Friday, July 27, 2012

New Economic Geography Of Tech Talent

Within the Rust Belt, there is a great divergence. Urban Milwaukee took a look at the brain drain issue for that metro. Steve Filmanowicz commenting on the disparity of college educational attainment rates between city and suburb:

All of this makes it more difficult to find apples-to-apples comparisons for cities such as Milwaukee. This region’s city-suburbs disparity looks more familiar — but still more pronounced — when viewed alongside those of cities with similar characteristics such as Philadelphia and Baltimore (where compact but relatively high population central cities anchor their regions). Curiously, compact cities such as Pittsburgh and Cincinnati that have lost a huge share of their population now rank better at the city level, but rank rather low in college grads at the regional level. St. Louis — where the central city accounts for a paltry 11.3% of metro population compared to 38% for the city of Milwaukee — comes close to fitting this pattern too.

Emphasis added. Within the contiguous region of shrinking cities, there is a great deal of variance. These facts should confound the grand sweeping narratives used to paint the Rust Belt with broad brush strokes. I see the kings of demographic decline at different stages of globalization, the core is becoming more brainy while the suburban periphery is more isolated. The action is downtown.

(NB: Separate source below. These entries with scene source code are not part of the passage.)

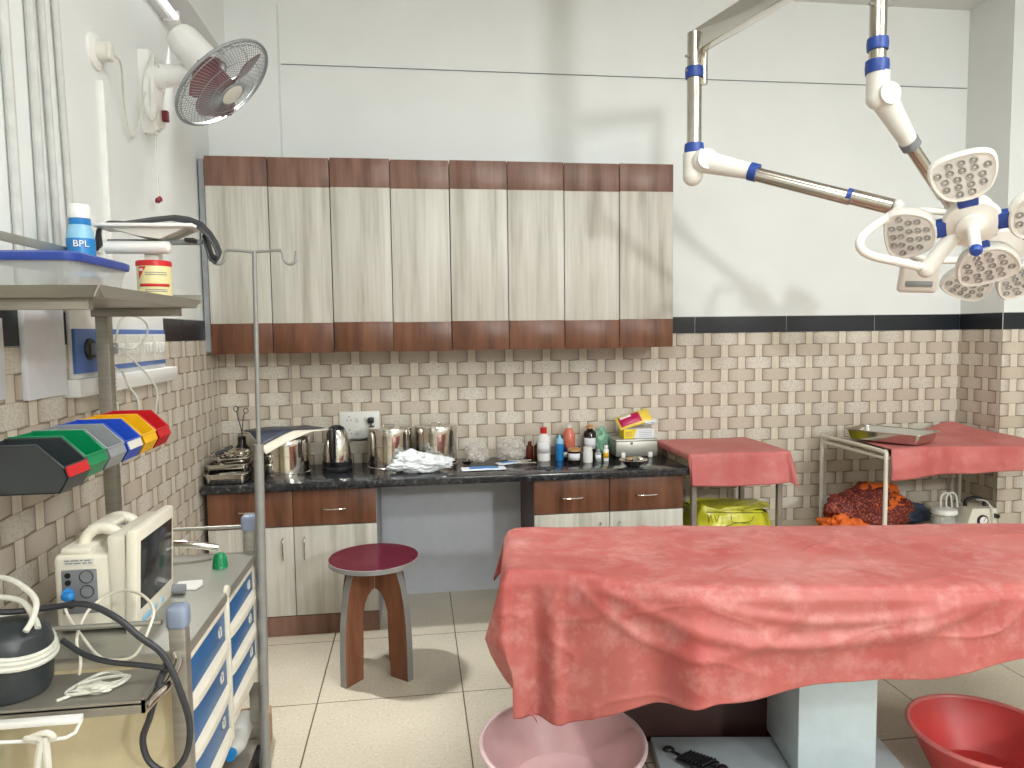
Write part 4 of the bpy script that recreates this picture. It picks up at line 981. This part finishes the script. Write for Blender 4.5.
Q(own(MB().crumple((-.915, 3.70, .925), (.06, .05, .018), .7, 3, 2, n=3).build('foil_packet', mt['chrome']), (-.915, 3.70, .905)), 'crumpled shiny foil packet on the top steel dish', 'packet')
t = T('surgical_tool', 'dark handled surgical tool leaning across the top steel dish', 'tool', (-.965, 3.66, .917))
MB().cyl((-.03, 0, .008), (.05, .02, .045), .010, .008, 12).build('grip', mt['blackrub'], t); MB().cyl((-.03, 0, .008), (-.06, -.005, .0), .004, n=8).build('shaft', mt['chrome'], t)
t = T('forceps_holder', 'dark forceps holder with tall steel forceps behind the stacked trays', 'forceps holder', (-.93, 3.93, ZC))
MB().lathe([(0, 0), (.036, 0), (.036, .13), (.022, .15), (.022, .19), (.018, .19), (.018, .15), (0, .14)], 24).build('jar', mt['darkglass'], t)
m = MB(); m.tube([(0, 0, .15), (.004, 0, .22), (.012, 0, .29), (.020, 0, .315)], .0028, 6); m.tube([(.004, 0, .15), (.0, .0, .22), (-.016, 0, .30), (-.022, 0, .325)], .0028, 6)
for cx, cz in ((.027, .328), (-.024, .340)): m.tube([(cx+.012*math.cos(a*PI/6), 0, cz+.014*math.sin(a*PI/6)) for a in range(13)], .0025, 6, 1, smooth=False)
m.build('forceps', mt['blackrub'], t)
# sterilising drums
def drum(loc, r, h, label):
    t = T('sterilising_drum', label, 'drum', loc, 0, 'steel sterilising drums on the worktop')
    MB().lathe([(0, 0), (r*1.03, 0), (r*1.03, .012), (r, .016), (r, h*.52), (r*1.012, h*.525), (r*1.012, h*.56), (r, h*.565), (r, h*.86), (0, h*.86)], 56).build('body', mt['chrome'], t)
    l = MB().lathe([(r*.99, h*.80), (r*1.02, h*.80), (r*1.02, h*.965), (r*1.0, h*.985), (r*.6, h), (0, h*1.005)], 56).build('lid', mt['chrome'], t)
    MB().tube([(-.035, 0, h*1.0), (-.03, 0, h+.006), (0, 0, h+.009), (.03, 0, h+.006), (.035, 0, h)], .004, 8).build('lid_handle', mt['chrome'], l)
    MB().box(-.006, .006, -r*1.05, -r*1.0, h*.5, h*.9, .002, Matrix.Rotation(.75, 4, 'Z')).box(-.008, .008, -r*1.06, -r*1.0, h*.8, h*.86, .002, Matrix.Rotation(.75, 4, 'Z')).build('clasp', mt['blackrub'], t)
    return t
drum((-.695, 3.845, ZC), .132, .195, 'wide steel sterilising drum with a folded magazine lying on its lid')
drum((-.150, 3.90, ZC), .118, .225, 'taller steel drum to the right of the kettle')
drum((.102, 3.93, ZC), .115, .225, 'steel drum furthest right, behind the white polythene bag')
# folded magazine on the first drum
def mag(u, v):
    x = -.17+.34*u; y = -.14+.26*v; q = Vector((x, y, 0)); q.rotate(Euler((0, 0, .62)))
    d = max(0, -q.y-.07); return Vector((q.x*1.05+.01, q.y, .006+.02*u*(1-v)*.3-d*.62+.006*math.sin(u*5)))
t = T('folded_magazine', 'folded dark blue and cream magazine draped over the lid of the left drum', 'magazine', (-.695, 3.835, ZC+.222))
solid(MB().grid(mag, 20, 16).build('inner_pages', plain('cream_page', (222, 214, 196), .6), t), .004)
def mag2(u, v):
    p = mag(u, .20+.80*v); return p+Vector((0, 0, .006))
solid(MB().grid(mag2, 20, 12).build('cover', plain('dark_blue_cover', (52, 58, 74), .4, var=.25, scale=9), t), .002)
def mag3(u, v): 
    p = mag(.38+.3*u, .72+.2*v); return p+Vector((0, 0, .0085))
solid(MB().grid(mag3, 4, 4).build('cover_patch', plain('grey_patch', (128, 130, 132), .5), t), .0012)
# kettle
t = T('electric_kettle', 'steel electric kettle with a black handle and base on the worktop', 'kettle', (-.428, 3.865, ZC))
MB().lathe([(0, .0), (.078, 0), (.08, .006), (.08, .022), (.074, .03), (0, .03)], 40).build('power_base', mt['black'], t)
MB().lathe([(0, .03), (.074, .03), (.076, .045), (.073, .10), (.065, .16), (.054, .205), (.046, .222), (0, .222)], 48).build('body', mt['chrome'], t)
MB().lathe([(.077, .03), (.078, .032), (.0775, .055), (.076, .056)], 48).build('base_band', mt['black'], t)
MB().lathe([(0, .245), (.02, .244), (.04, .232), (.047, .22), (0, .22)], 32).build('lid', mt['black'], t)
Rk = Matrix.Rotation(-.12, 4, 'Z')
m = MB()
pts = [(0, -.045, .226), (0, -.075, .236), (0, -.100, .222), (0, -.112, .18), (0, -.112, .12), (0, -.102, .07), (0, -.082, .052)]
m.tube([Rk @ Vector(p) for p in pts], .0145, 12, 6); m.build('handle', mt['black'], t)
MB().prism([(.045, .215), (.078, .225), (.05, .17)], -.018, .018, 'x', Matrix.Rotation(0, 4, 'Z')).build('spout', mt['chrome'], t)
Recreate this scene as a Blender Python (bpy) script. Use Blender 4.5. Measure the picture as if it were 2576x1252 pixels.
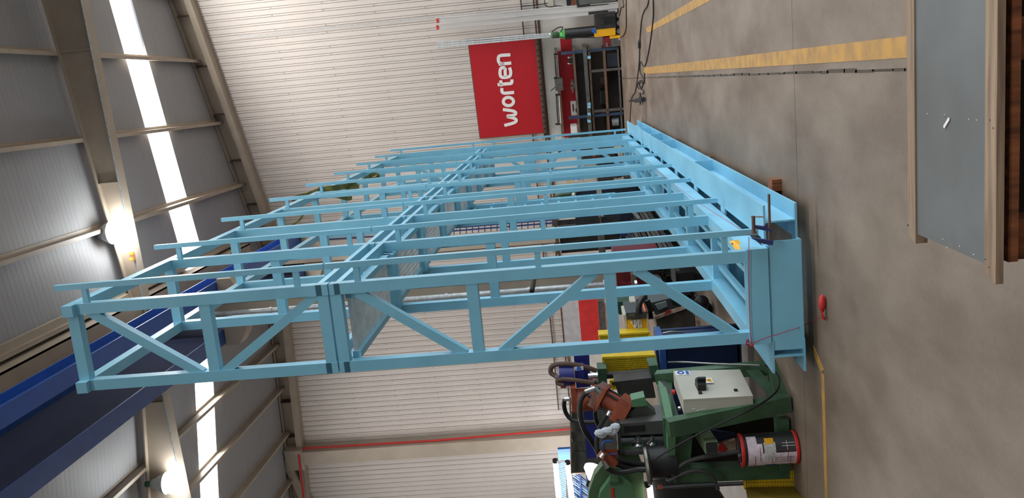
import bpy, bmesh, math, random
from mathutils import Vector as V, Matrix
random.seed(7)
S = bpy.context.scene
for o in list(bpy.data.objects): bpy.data.objects.remove(o)
# ---------------------------------------------------------------- camera
H = 1.62; FPX = 2187.0
yaw, pit, rol = (math.radians(a) for a in (-10.643, 4.181, -4.637))
cf = V((math.sin(yaw)*math.cos(pit), math.cos(yaw)*math.cos(pit), math.sin(pit)))
r0 = V((math.cos(yaw), -math.sin(yaw), 0)); u0 = r0.cross(cf)
cr = r0*math.cos(rol)+u0*math.sin(rol); cu = -r0*math.sin(rol)+u0*math.cos(rol)
cam = bpy.data.cameras.new('camera'); co = bpy.data.objects.new('camera', cam); S.collection.objects.link(co)
cam.sensor_width = 36; cam.lens = FPX/2576*36; cam.clip_start = .05; cam.clip_end = 300
m = Matrix((tuple(-cu), tuple(cr), tuple(-cf))).transposed().to_4x4(); m.translation = V((0, 0, H)); co.matrix_world = m
S.camera = co
# ---------------------------------------------------------------- world, lights, exposure
w = bpy.data.worlds.new('sky'); S.world = w; w.use_nodes = True
bg = w.node_tree.nodes['Background']; bg.inputs[0].default_value = (.86, .93, 1, 1); bg.inputs[1].default_value = 1.9
S.view_settings.view_transform = 'Standard'; S.view_settings.look = 'None'; S.view_settings.gamma = 1
S.view_settings.use_curve_mapping = False; S.view_settings.exposure = 1.0
def area(name, loc, rot, sx, sy, e, col=(1, 1, 1)):
    l = bpy.data.lights.new(name, 'AREA'); l.shape = 'RECTANGLE'; l.size = sx; l.size_y = sy; l.energy = e; l.color = col
    o = bpy.data.objects.new(name, l); o.location = loc; o.rotation_euler = rot; S.collection.objects.link(o); return o
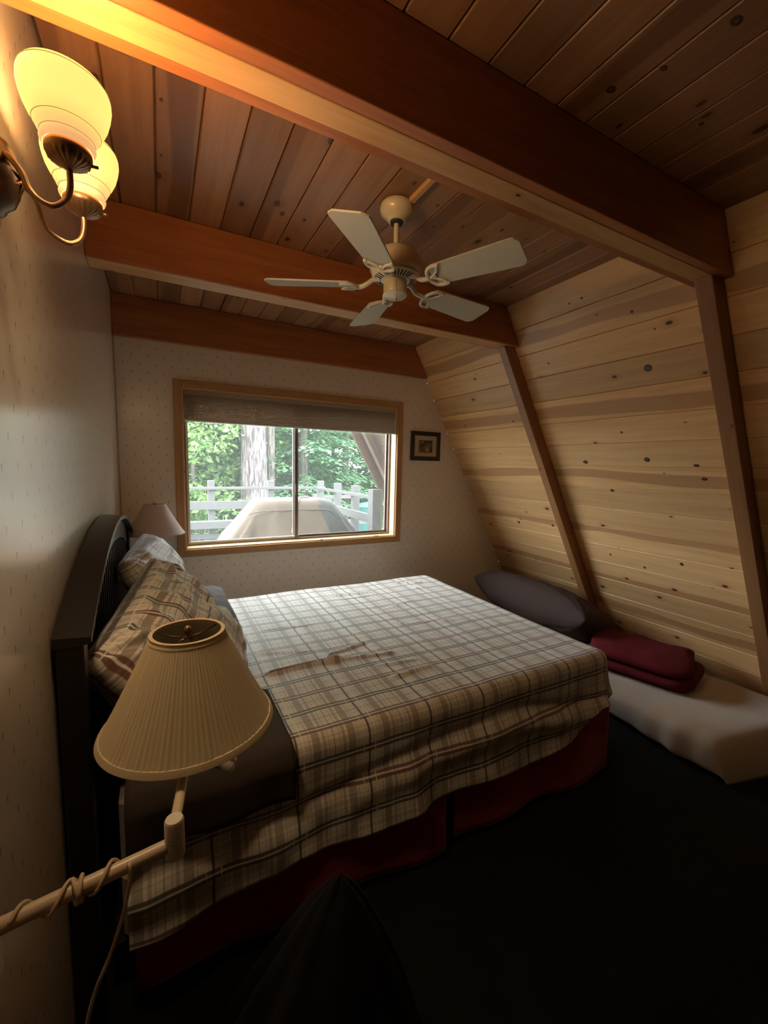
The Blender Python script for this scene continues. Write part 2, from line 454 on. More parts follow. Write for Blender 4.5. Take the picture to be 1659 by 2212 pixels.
# small sepia picture: blocky tonal shapes
def picture_mat():
    t = NT('sepia_print'); c = t.coord(); x, y, z = t.xyz(c)
    f = t.noise(c, 34, 4, .6); k = t.smooth(f, .38, .64)
    col = t.mix(k, (.035, .022, .012), (.20, .135, .085))
    dx = t.math('SUBTRACT', x, .018); dz = t.math('ADD', z, .03)
    blob = t.smooth(t.math('SQRT', t.math('ADD', t.math('MULTIPLY', dx, dx), t.math('MULTIPLY', dz, dz))), .016, .026, 1, 0)
    col = t.mix(t.math('MULTIPLY', blob, .8), col, (.42, .32, .21))
    t.L(col, t.b.inputs['Base Color']); t.b.inputs['Roughness'].default_value = .4
    return t.m
M_PRINT = picture_mat()

# ------------------------------------------------------------------ room shell
H = 2.50; SX, SA = 3.579, 0.569
sl = lambda z: SX-SA*z
KS = math.sqrt(1+SA*SA)
YB = -4.6     # wall behind the camera
def struct(o): o['kind'] = 'structure'; return o

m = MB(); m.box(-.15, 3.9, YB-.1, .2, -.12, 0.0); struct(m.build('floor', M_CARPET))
m = MB(); m.box(-.15, 0, YB-.1, .2, 0.0, H+.1); struct(m.build('wall_left', M_PAPER_L))
m = MB(); m.prism([(0, 0), (sl(0)+.1, 0), (sl(H), H), (0, H)], 'y', YB-.1, YB); struct(m.build('wall_front', M_DARKWALL))
# back wall with the window opening
WX1, WX2, WZ1, WZ2 = .368, 2.030, .886, 1.985
m = MB()
T0, T1 = 0.0, .17
m.prism([(0, 0), (WX1, 0), (WX1, H), (0, H)], 'y', T0, T1)
m.prism([(WX2, 0), (sl(0), 0), (sl(H), H), (WX2, H)], 'y', T0, T1)
m.prism([(WX1, 0), (WX2, 0), (WX2, WZ1), (WX1, WZ1)], 'y', T0, T1)
m.prism([(WX1, WZ2), (WX2, WZ2), (WX2, H), (WX1, H)], 'y', T0, T1)
o = struct(m.build('wall_back', M_PAPER_B)); fix_normals(o)
# wallpaper corner strip
m = MB(); m.box(.0005, .006, -.032, -.0005, 0.001, 2.25, .001); struct(m.build('trim_1', plain('corner_strip', (.46, .40, .32), .4)))

# board profile: local X length, Y across, room face at z=0 looking to +Z, body below
def board_mesh(name, L, W, g, mat, th=.019, gw=.004):
    h = W/2
    poly = [(-h+.0006, -th), (-h+.0006, -g), (-h+gw, 0), (h-gw, 0), (h-.0006, -g), (h-.0006, -th)]
    m = MB(); n = len(poly)
    m.prism(poly, 'x', 0, L)
    me = bpy.data.meshes.new(name); me.from_pydata(m.v, [], m.f); me.update(); me.materials.append(mat)
    return me

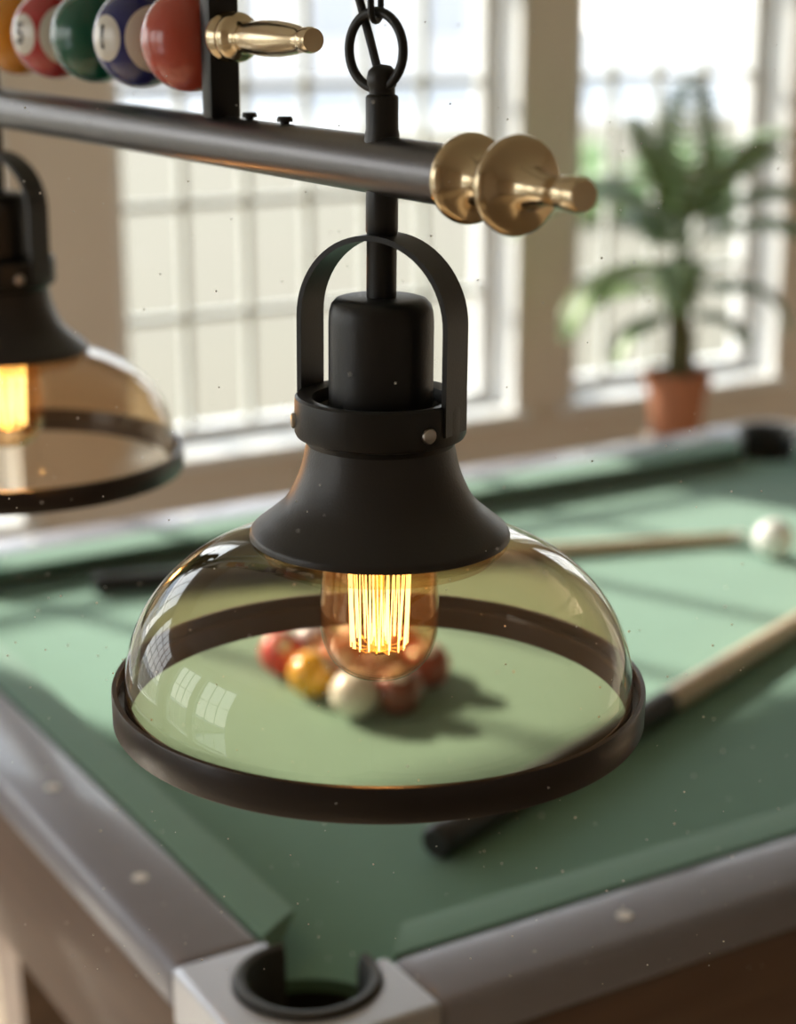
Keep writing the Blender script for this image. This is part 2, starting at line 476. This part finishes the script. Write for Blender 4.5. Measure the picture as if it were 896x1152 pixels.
# castings, liners, pocket cups: one set modelled for corner (0,0), mirrored to the others
for (cx, cy, fx, fy) in ((0, 0, 1, 1), (TL, 0, -1, 1), (TL, TW, -1, -1), (0, TW, 1, -1)):
    base = [(CG, 0)] + corner_arc(0, 0, 0, -1.5 * PI, .056, 36) + [(0, CG), (-RW - .002, CG)]
    base += corner_arc(-RW - .002 + .05, -RW - .002 + .05, PI, 1.5 * PI, .05, 10) + [(CG, -RW - .002)]
    bm = bmesh.new(); prism(bm, [(cx + fx * x, cy + fy * y) for x, y in base], RAIL_Z - .05, RAIL_Z + .0015)
    cst = link('corner_casting', bm, 'casting', table, auto=30)
    bv = cst.modifiers.new('edge', 'BEVEL'); bv.width = .005; bv.segments = 3; bv.limit_method = 'ANGLE'; bv.angle_limit = math.radians(60)
    bm = bmesh.new(); n = 40; rings = []
    for k in range(n + 1):
        a = .10 - (1.5 * PI + .20) * k / n
        rg = []
        for (r, z) in ((.0565, RAIL_Z - .04), (.0575, RAIL_Z + .004), (.0545, RAIL_Z + .0065), (.0495, RAIL_Z + .005), (.047, RAIL_Z - .004), (.047, RAIL_Z - .12), (.050, RAIL_Z - .12)):
            rg.append(bm.verts.new((cx + fx * r * math.cos(a), cy + fy * r * math.sin(a), z)))
        rings.append(rg)
    for a, b in zip(rings, rings[1:]):
        for k in range(7):
            j = (k + 1) % 7; bm.faces.new((a[k], a[j], b[j], b[k]))
    bm.faces.new(rings[0]); bm.faces.new(rings[-1][::-1])
    link('pocket_liner', bm, 'liner', table, auto=50)
    bm = bmesh.new()
    lathe(bm, [(.0635, CLOTH_Z - .0124), (.0810, CLOTH_Z - .0124), (.0810, CLOTH_Z - .0145), (.0665, CLOTH_Z - .0145), (.062, CLOTH_Z - .09), (.04, CLOTH_Z - .15), (0, CLOTH_Z - .155), (0, CLOTH_Z - .150), (.036, CLOTH_Z - .146), (.057, CLOTH_Z - .09), (.0635, CLOTH_Z - .0124)], 40, Matrix.Translation((cx, cy, 0)), closed=False)
    link('pocket_cup', bm, 'pocket', table)
# apron: four boards, set in a little under the rails
AH = .16
def apron(x0, x1, y0, y1):
    bm = bmesh.new(); box(bm, x0, x1, y0, y1, RAIL_Z - .045 - AH, RAIL_Z - .0455, .006, 2)
    link('apron', bm, 'apron', table)
o_ = RW - .008
apron(-o_, -o_ + .03, -o_, TW + o_); apron(TL + o_ - .03, TL + o_, -o_, TW + o_)
apron(-o_ + .03, TL + o_ - .03, -o_, -o_ + .03); apron(-o_ + .03, TL + o_ - .03, TW + o_ - .03, TW + o_)
for x, y in ((.14, .14), (TL - .14, .14), (.14, TW - .14), (TL - .14, TW - .14)):
    bm = bmesh.new()
    vs = []
    for z, h in ((CLOTH_Z - .14, .065), (.04, .045), (0, .045)):
        vs.append([bm.verts.new((x + a * h, y + b * h, z)) for a, b in ((-1, -1), (1, -1), (1, 1), (-1, 1))])
    for a, b in zip(vs, vs[1:]):
        for k in range(4): bm.faces.new((a[k], a[(k + 1) % 4], b[(k + 1) % 4], b[k]))
    bm.faces.new(vs[0]); bm.faces.new(vs[-1])
    lg = link('leg', bm, 'apron', table, smooth=False)
bm = bmesh.new(); box(bm, .09, TL - .09, .09, TW - .09, CLOTH_Z - .07, CLOTH_Z - .0125)
link('slate_support', bm, 'apron', table, smooth=False)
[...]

Staying with Milwaukee, a reader passed along an interesting article this morning. This piece speaks to the convergence of the Innovation Economy. The world is flat:

"I was very skeptical five years ago that I would do a meaningful expansion in Milwaukee," said Jackson, who then viewed the area as primarily a low-cost employment area. "But what I have found is the majority of talent we need in our company, we are able to acquire in that area."

Space is less expensive, it takes less time to find qualified employees in Milwaukee, and they stay with the company for longer than they would in California, Jackson said.

Firms focused on innovation are seeking cheaper labor and more effective talent management. This national trend is fueling the concentration of the college educated in Rust Belt cities. Pittsburgh and Cincinnati are further along in that transformation than Milwaukee. But overall, the entire Rust Belt is ascendant as the Innovation Economy continues to diffuse.

Ironically,  Chicago is seeking a similar dividend. That region is fighting an uphill battle. Among the champions of agglomeration (the world is spiky), Chicago is still a relatively weak performer:

The city has some distance to travel before it can boast a critical mass of computer professionals. Compared with the rest of the nation, the Chicago area has slightly fewer computer developers than average, according to May 2011 Bureau of Labor Statistics data. San Jose, by contrast, has four times the national average, Washington, D.C., three times the average, and Boston 1.3 times.

And both Chicago and Cook County—in which the city is located—along with the state of Illinois are staggering under unfunded public pension obligations. On Thursday, Moody's Investors Service revised the outlook on Cook County to negative from stable, citing increases in those obligations.

Dennis Woodside, the recently named CEO for Motorola Mobility and former president of Google's Americas region, compared the move to Google's facility in the Chelsea neighborhood of Manhattan. There, he said, the company started with 30 people 10 years ago and now employs 3,000. It has also become a hub for tech start-ups.

"These are people who have incredible talent, don't want to move to California but want to be in the tech industry," said Mr. Woodside. He believes the same thing will happen in Chicago within 10 years. "We have the opportunity to really pull from the universities across the entire Midwest."

Emphasis added. Again, note the convergence of tech talent. The world is get flatter. Chicago's problem is that it will have to compete with Pittsburgh and Milwaukee for these people. The forces of divergence privileged Chicago during its boom. A spikier world benefited the city. The forces of convergence would seem to be working against Chicago, which has long pulled from the universities across the entire Midwest. Now other parts of the Rust Belt are competing for market share. Chicago is a dead man walking.